We're from different parties, we don't agree on every issue, and we don't bench press the same amount - yet. But when it comes to California's open primary system, where the two candidates who get the most votes advance to the general election, regardless of their political party, we see eye to eye: That current system, in place since 2012, works best because it puts the voters first.

When California voters came together in 2010 to pass the twin reforms of an independent redistricting commission and top-two open primaries, our state was reeling from the effects of destructive partisanship - stuck with structural deficits, passing budgets months after their deadlines, with few legislators looking for innovative solutions to the real problems our state was facing. A 2005 report from the Pew Charitable Trusts' Government Performance Project gave California government a C-minus, the lowest grade issued to any state in the nation that year. In 2009, Los Angeles' then-Mayor Antonio Villaraigosa said California was “ungovernable.” When Assembly members Joe Canciamilla, a Democrat, and Keith Richman, a Republican, established a bipartisan working group 15 years ago to discuss solutions for pressing problems facing the state, they were initially forced to meet in secret. Some group members refused to publicly acknowledge their participation in the effort for fear of retribution from party leadership.
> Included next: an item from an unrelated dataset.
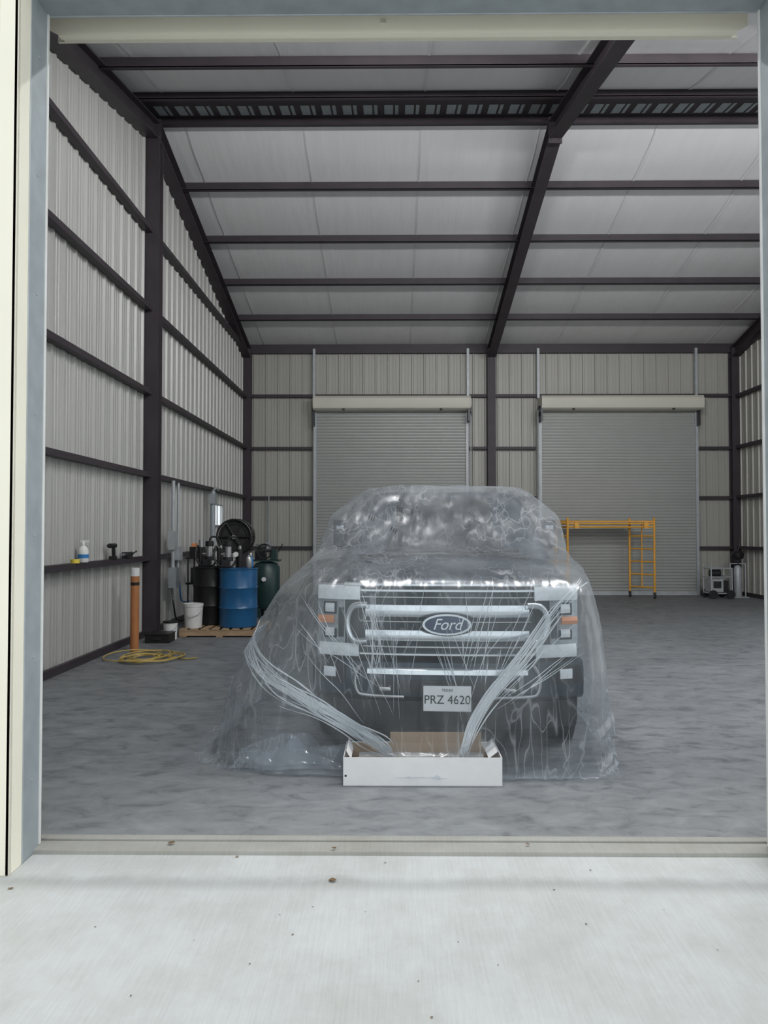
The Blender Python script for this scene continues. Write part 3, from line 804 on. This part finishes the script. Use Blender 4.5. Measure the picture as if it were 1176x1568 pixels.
def bottle(name,x,y,z,h,r,body,cap,trigger=False):
    b=MB(); b.lathe([(r*.9,0),(r,.01),(r,h*.55),(r*.8,h*.68),(r*.35,h*.78),(r*.35,h*.84)],(x,y,z),body,20)
    b.lathe([(r*.42,h*.82),(r*.42,h*.94),(r*.3,h)],(x,y,z),cap,16)
    if trigger:
        b.box((x+r*.3,y,z+h*.98),(r*1.6,r*.5,h*.1),cap); b.box((x+r*.8,y,z+h*.88),(r*.15,r*.3,h*.14),cap,(0,.3,0))
        b.lathe([(r*1.02,h*.2),(r*1.02,h*.38)],(x,y,z),'bluecap',20)
    return b.build(name)
bottle('spray_bottle',-3.60,8.95,1.203,.25,.06,'white','white',True)
b=MB(); b.lathe([(.02,0),(.05,0),(.05,.045),(.02,.045)],(-3.60,8.72,1.203),'yellow',24); b.build('tape_roll')
bottle('oil_bottle',-2.16,11.62,1.012,.24,.045,'silver','darkmetal'); bottle('oil_bottle.001',-2.18,11.88,1.012,.22,.04,'bluecap','white')
bottle('oil_bottle.002',-3.58,11.75,1.203,.11,.035,'white','black')
b=MB(); y=9.9; b.cyl((-3.60,y-.12,1.38),(-3.60,y+.08,1.38),.03,'black'); b.cyl((-3.6,y-.17,1.38),(-3.6,y-.12,1.38),.018,'darkmetal'); b.box((-3.60,y+.03,1.30),(.035,.05,.13),'black',(.15,0,0)); b.box((-3.60,y+.01,1.224),(.07,.12,.042),'black')
b.build('cordless_drill',bevel=.004)
b=MB(); y=10.45; b.box((-3.60,y,1.245),(.08,.22,.08),'darkmetal'); b.cyl((-3.60,y-.15,1.25),(-3.6,y+.2,1.25),.02,'silver'); b.tube([(-3.6,y-.15,1.2+.03),(-3.5,y-.16,1.25),(-3.42,y-.15,1.3)],.01,'darkmetal'); b.build('bench_vise',bevel=.01)
b=MB(); pts=[]
for i in range(260):
    t=i/259*2*math.pi*7.2; r=.25+.10*math.sin(t*.37)+.09*noise.noise(Vector((t*.5,0,0)))
    pts.append(Vector((-3.05+r*1.1*math.cos(t)+.10*math.sin(t*.21),9.42+r*1.2*math.sin(t)+.15*math.cos(t*.3),.012+.02*(i%43)/43+.015*abs(math.sin(t*1.7)))))
pts=smooth_path(pts+[Vector((-2.75+.05*i,9.45+.05*math.sin(i),.012)) for i in range(1,8)],2)
b.tube(pts,.008,'cord',6); b.build('extension_cord')
b=MB()
xw=XL+.20
b.cyl((xw,12.35,.75),(xw,12.35,2.38),.03,'galv'); b.cyl((xw,12.65,.9),(xw,12.65,2.36),.02,'galv')
b.box((xw,12.35,1.42),(.10,.16,.30),'galv'); b.box((xw,12.65,1.2),(.10,.18,.22),'galv'); b.box((xw+.02,12.35,.82),(.12,.2,.32),'galvd')
b.tube(smooth_path([(xw,12.65,.9),(xw+.02,12.7,.6),(xw,12.9,.4),(xw,13.4,.35)]),.012,'bluecap')
b.tube(smooth_path([(xw,12.3,.7),(xw+.06,12.2,.4),(xw+.05,12.4,.15),(xw+.1,12.6,.1)]),.014,'black')
b.cyl((xw,15.1,1.3),(xw,15.1,2.35),.05,'galvd'); b.box((xw,15.1,2.2),(.12,.16,.2),'galvd')
b.tube(smooth_path([(xw,15.1,2.36),(xw+.01,15.3,2.42),(xw,15.6,2.4)]),.02,'galv')
b.build('electrical_conduit')
b=MB()
for x in(-3.38,-3.1):
    for y in(12.75,13.15): b.cyl((x,y,.06),(x,y,1.15),.015,'darkmetal',n=8); b.cyl((x-.012,y,.04),(x+.012,y,.04),.04,'rubber',n=14)
for z in(.25,.7,1.12): b.box((-3.24,12.95,z),(.34,.5,.03),'darkmetal')
b.box((-3.26,12.9,1.22),(.2,.3,.17),'black'); b.box((-3.22,12.9,.84),(.24,.3,.24),'darkmetal'); b.cyl((-3.18,12.8,1.3),(-3.18,12.8,1.42),.04,'silver'); b.box((-3.3,12.85,1.33),(.08,.1,.07),'amber')
b.build('tool_cart',bevel=.004)
b=MB(); c=Vector((-2.66,13.1,1.47))
for dy in(-.15,.15):
    b.tube([c+Vector((.29*math.cos(2*math.pi*k/36),dy,.29*math.sin(2*math.pi*k/36))) for k in range(37)],.018,'black',8)
    for k in range(6):
        a=k*math.pi/3; b.cyl(c+Vector((0,dy,0)),c+Vector((.29*math.cos(a),dy,.29*math.sin(a))),.013,'darkmetal',n=6)
for j in range(7):
    yy=-.11+j*.036
    for rr_ in(.22,.255):
        b.tube([c+Vector((rr_*math.cos(2*math.pi*k/30),yy,rr_*math.sin(2*math.pi*k/30))) for k in range(31)],.019,'rubber',8)
b.cyl(c+Vector((0,-.18,0)),c+Vector((0,.25,0)),.035,'silver'); b.cyl(c+Vector((0,-.12,0)),c+Vector((0,.12,0)),.20,'rubber')
b.box((c.x,13.36,.72),(.10,.06,1.44),'darkmetal'); b.box((c.x,13.3,.02),(.4,.4,.04),'darkmetal'); b.box((c.x,13.36,1.47),(.16,.04,.2),'darkmetal')
b.tube(smooth_path([c+Vector((-.22,-.05,0)),c+Vector((-.25,-.08,-.4)),c+Vector((-.15,-.1,-.9)),c+Vector((0,-.05,-1.3))]),.017,'rubber')
b.build('hose_reel')
b=MB(); x,y=-2.30,14.1
b.lathe([(.05,.12),(.20,.16),(.25,.24),(.25,.90),(.20,.98),(.05,1.02)],(x,y,0),'green',32)
for k in range(3):
    a=k*2.094; b.box((x+.2*math.cos(a),y+.2*math.sin(a),.09),(.06,.06,.18),'green')
b.box((x,y,1.03),(.5,.35,.03),'green'); b.box((x-.1,y,1.12),(.2,.16,.16),'darkmetal'); 
for k in range(4): b.box((x-.1,y,1.22+.03*k),(.16,.16,.012),'green')
b.box((x+.14,y,1.14),(.12,.2,.18),'green')
b.tube([(x+.13*math.cos(2*math.pi*k/24),y-.2,1.20+.13*math.sin(2*math.pi*k/24)) for k in range(25)],.014,'black',8)
for k in range(5): a=k*1.2566; b.cyl((x,y-.2,1.20),(x+.13*math.cos(a),y-.2,1.2+.13*math.sin(a)),.01,'black',n=6)
b.cyl((x,y-.26,.7),(x,y-.29,.7),.04,'white')
b.build('air_compressor')
b=MB(); b.cyl((-3.05,YB-.17,1.15),(-3.05,YB-.17,2.45),.018,'galvd'); b.box((-3.05,YB-.17,1.2),(.12,.08,.16),'galvd'); b.tube(smooth_path([(-3.05,YB-.17,1.15),(-3.0,YB-.19,.9),(-2.85,YB-.2,1.0),(-2.7,YB-.19,1.25)]),.012,'black'); b.build('wall_outlet_box')

# ------------------------------------------------------------------ scaffold
b=MB()
A=Vector((5.68,18.45,0)); B=Vector((6.10,17.95,0)); off=Vector((-2.02,-.05,0)); H=1.88
def frame(a,c):
    for p in(a,c):
        b.cyl(p+Vector((0,0,.13)),p+Vector((0,0,H)),.026,'scaf',n=10)
        b.cyl(p+Vector((-.018,0,.06)),p+Vector((.018,0,.06)),.06,'rubber',n=18); b.cyl(p+Vector((-.022,0,.06)),p+Vector((.022,0,.06)),.03,'silver',n=12); b.box(p+Vector((0,0,.12)),(.05,.06,.05),'darkmetal')
    for k in range(6):
        z=.25+k*.3; b.cyl(a+Vector((0,0,z)),c+Vector((0,0,z)),.018,'scaf',n=8)
    m=(a+c)/2; b.cyl(m+Vector((.0,0,.25)),m+Vector((0,0,1.75)),.016,'scaf',n=8)
frame(A,B); frame(A+off,B+off)
for p in(A,B):
    for z in(1.66,1.74): b.cyl(p+Vector((0,0,z)),p+off+Vector((0,0,z)),.02,'scaf',n=8)
z=1.78
b.add([A+Vector((0,0,z)),B+Vector((0,0,z)),B+off+Vector((0,0,z)),A+off+Vector((0,0,z)),A+Vector((0,0,z+.03)),B+Vector((0,0,z+.03)),B+off+Vector((0,0,z+.03)),A+off+Vector((0,0,z+.03))],[(0,1,2,3),(4,5,6,7),(0,1,5,4),(1,2,6,5),(2,3,7,6),(3,0,4,7)],'scaf')
for f in(.1,.9):
    p=B+off*f; b.box(p+Vector((0,-.03,1.70)),(.10,.06,.14),'scaf')
b.build('rolling_scaffold')
b=MB(); x,y=7.64,18.15
for dx in(-.24,.24):
    for dy in(-.22,.22): b.cyl((x+dx,y+dy,.1),(x+dx,y+dy,.80 if dx<0 else .70),.016,'galv',n=8)
for z in(.12,.5,.70):
    for dy in(-.22,.22): b.cyl((x-.24,y+dy,z),(x+.24,y+dy,z),.016,'galv',n=8)
    for dx in(-.24,.24): b.cyl((x+dx,y-.22,z),(x+dx,y+.22,z),.016,'galv',n=8)
b.box((x-.08,y,.30),(.28,.34,.30),'galv'); b.box((x-.08,y-.175,.32),(.18,.01,.16),'darkmetal'); b.cyl((x-.18,y,.58),(x+.05,y,.58),.09,'darkmetal'); b.box((x+.14,y,.28),(.12,.24,.26),'darkmetal')
for dx in(-.2,.2):
    b.cyl((x+dx,y-.26,.1),(x+dx,y-.22,.1),.10,'rubber'); b.cyl((x+dx,y+.22,.1),(x+dx,y+.26,.1),.10,'rubber')
b.build('pressure_washer')
b=MB(); x,y=8.18,18.3
b.lathe([(.08,0),(.09,.02),(.09,.66),(.06,.72),(.03,.74)],(x,y,.02),'galv',24); b.lathe([(.03,-.11),(.11,-.09),(.14,-.02),(.14,.04),(.10,.09),(.03,.11)],(x,y,1.0),'black',24); b.cyl((x,y,.7),(x,y,.92),.02,'darkmetal'); b.box((x,y,.01),(.4,.3,.02),'galv')
b.cyl((x-.18,y,.02),(x-.18,y,.8),.014,'galv',n=8); b.cyl((x+.18,y,.02),(x+.18,y,.8),.014,'galv',n=8); b.box((x,y,.8),(.38,.02,.02),'galv')
b.tube(smooth_path([(x,y,1.1),(x+.05,y,1.25),(x+.08,y+.05,1.45)]),.015,'black')
b.build('water_filter_stand')
b=MB()
LV=[(510,1348,.022),(265,1291,.020),(512,1298,.014),(806,1291,.012),(700,1440,.004),(893,1412,.006),(385,1475,.005),(205,1525,.005),(450,1430,.006),(590,1320,.006),(365,1312,.010),(900,1330,.006),(430,1400,.004),(760,1475,.004),(1010,1390,.004),(300,1440,.004),(640,1500,.004),(1090,1450,.004),(150,1420,.005),(560,1395,.004),(845,1360,.006),(20,1362,.014),(660,1555,.006),(480,1388,.005)]
for X,Y,s in LV:
    zg=-.024 if Y>1303 else .004
    D=(1.57-zg)*1178/(Y-813)+.03; x=(X-600)/1178*D; a=random.uniform(0,6.28)
    vs=[]
    for k in range(8):
        t=k/8*2*math.pi; rr=s*(1 if k%2 else .7)*(1.3 if k in(0,4) else .8)
        vs.append((x+rr*math.cos(t+a),D+rr*math.sin(t+a),zg+.002+random.uniform(0,s*.35)))
    vs.append((x,D,zg+.002)); b.add(vs,[(k,(k+1)%8,8) for k in range(8)],'leaf')
b.build('fallen_leaves')

# ------------------------------------------------------------------ added interior fill lamps, out of view above the header (down + up light)
for i,x in enumerate((.2,3.2,6.2)):
    E=empty('added_fill_light' if i==0 else 'added_fill_light.%03d'%i,(x,6.0,6.05))
    b=MB(); b.box((0,0,.06),(1.2,.4,.08),'white'); b.cyl((-.5,0,.1),(-.5,0,.5),.006,'silver',n=6); b.cyl((.5,0,.1),(.5,0,.5),.006,'silver',n=6); b.build('fill_housing',E)
    for nm,rx,en,zz in(('fill_down',30,200,0),('fill_up',122,205,.16)):
        ld=bpy.data.lights.new(nm,'AREA'); ld.shape='RECTANGLE'; ld.size=1.15; ld.size_y=.36; ld.energy=en; ld.color=(.99,.99,1)
        lo=bpy.data.objects.new(nm,ld); COL.objects.link(lo); lo.parent=E; lo.location=(0,0,zz); lo.rotation_euler=(math.radians(rx),0,0)

w=bpy.data.worlds.new('overcast_sky'); S.world=w; w.use_nodes=True; nt=w.node_tree; L=nt.links
bg=nt.nodes['Background']; tc=N(nt,'ShaderNodeTexCoord'); sx=N(nt,'ShaderNodeSeparateXYZ'); L.new(tc.outputs['Generated'],sx.inputs[0])
r=N(nt,'ShaderNodeValToRGB'); e=r.color_ramp.elements; e[0].position=0; e[0].color=(.9,.95,.97,1); e[1].position=1; e[1].color=(.95,1.0,1.05,1)
L.new(sx.outputs['Z'],r.inputs['Fac']); L.new(r.outputs[0],bg.inputs['Color']); bg.inputs['Strength'].default_value=1.28

cam=bpy.data.cameras.new('camera'); co=bpy.data.objects.new('camera',cam); COL.objects.link(co)
cam.sensor_fit='VERTICAL'; cam.sensor_height=36; cam.lens=1178/1568*36
co.location=(0,0,1.57); co.rotation_euler=(math.radians(90+1.41),0,math.radians(.58)); cam.clip_end=200
S.camera=co
S.view_settings.view_transform='Standard'; S.view_settings.look='None'; S.view_settings.exposure=0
Beginning to change that meant taking power away from the political parties, which became, increasingly, artificial gatekeepers, giving an advantage to candidates who campaigned only to their respective party bases and ignored independents, who are now 25.5 percent of all registered voters in California and the second-largest group of voters in our state.

With open primaries, a better political culture has emerged, with more and more legislators governing for the people they represent, not just special interests and party bosses in proverbial smoke-filled rooms.

From immigration reform to pro-growth economic policies, our state Legislature is addressing issues that Congress and most states won't touch. We've had bipartisan agreements on bills to improve health care and against bills that could hurt California's economy. Before our election reforms, when California enacted groundbreaking cap-and-trade emissions legislation in 2006, legislation passed almost entirely along party lines. In 2017, in a show of bipartisanship, eight Republicans joined Democrats to pass an extension for the program. Republicans came to the table and negotiated extensions and expansions of tax cuts for industry, along with tax cuts to lower consumers' energy bills.

Earlier this month, the Washington Post's Dan Balz wrote that since the adoption of open primaries, the goal of electing more moderates “hasn't come to pass.” But that contrasts with the findings of a study done by the Public Policy Institute of California, which found that while “both Democrats and Republicans in other states have been polarizing. … The fact that California's representatives have not moved closer to the poles or have moved slightly in a more moderate direction stands out.”

For those of us who embrace top-two, it's not about moving legislators in any one political direction. It's about moving them closer to the voters. In those 2006 cap-and-trade negotiations, Republican legislators didn't reflect the views of most voters, including almost half of Republicans. Today, they do.

Closed primaries don't work: In red strongholds such as California's Central Valley or blue strongholds such as the Bay Area, elections became a purity test - candidates willing to question their party's orthodoxy are at a significant disadvantage. Party loyalists easily win traditional primaries and advance to general elections, where they coast to landslide victories.

In those same strongholds, open primaries work: When candidates and voters know that more than one candidate from a given party can advance to the general election, an independent-minded Democrat or Republican can campaign to the voters in the middle of the political spectrum, not just to his or her party's base, and still have a chance to advance along with a more conventional party-line candidate to the November election. Incumbents who know they have to worry about more than just their own party base wind up being more innovative and willing to strike legislative compromise.

A November Public Policy Institute of California poll showed that 60 percent of likely California voters have embraced top-two open primaries, and a May USC Dornsife/Los Angeles Times poll found that only 10 percent of registered California voters want to go back to the old system of closed partisan primaries.

In our recent primary, top-two meant candidates had to compete for votes, rather than leaning on party ID. In that way, uncertainty and increased competition is a feature, not a bug. We doubt there's a voter in California, or anywhere in the country, who wants politicians to have guaranteed job security - except maybe their lobbyist friends and campaign consultants. If incumbents win in top-two, voters can have more confidence that it's because they took on all the contenders, and faced all the voters, rather than pandering to their base.

Both of us - a former California governor and a current member of California's congressional delegation - hope that party leaders, not just in the two major parties, embrace this system instead of fighting it. Sen. Bernie Sanders, I-Vermont., has the right idea: Last year, he told the Washington Post that he wants to open primaries around the country, describing one state's system as “a total incumbent protection process,” making it harder for independents to participate. In February, Gov. John Kasich, R-Ohio, warned that if parties don't become more responsive, they're going to become obsolete. “We may be beginning to see the end of the two-party system,” he said, adding, “I don't think either party is answering people's deepest concerns and needs.”

California landed on a way to solve this problem, and now's the time to take it nationwide. Let voters vote for the candidates they want, not just the ones the parties tell us we have to choose from.

Arnold Schwarzenegger, a Republican, is a former governor of California. Ro Khanna, a Democrat, represents the 17th district of California in the House. From the Washington Post.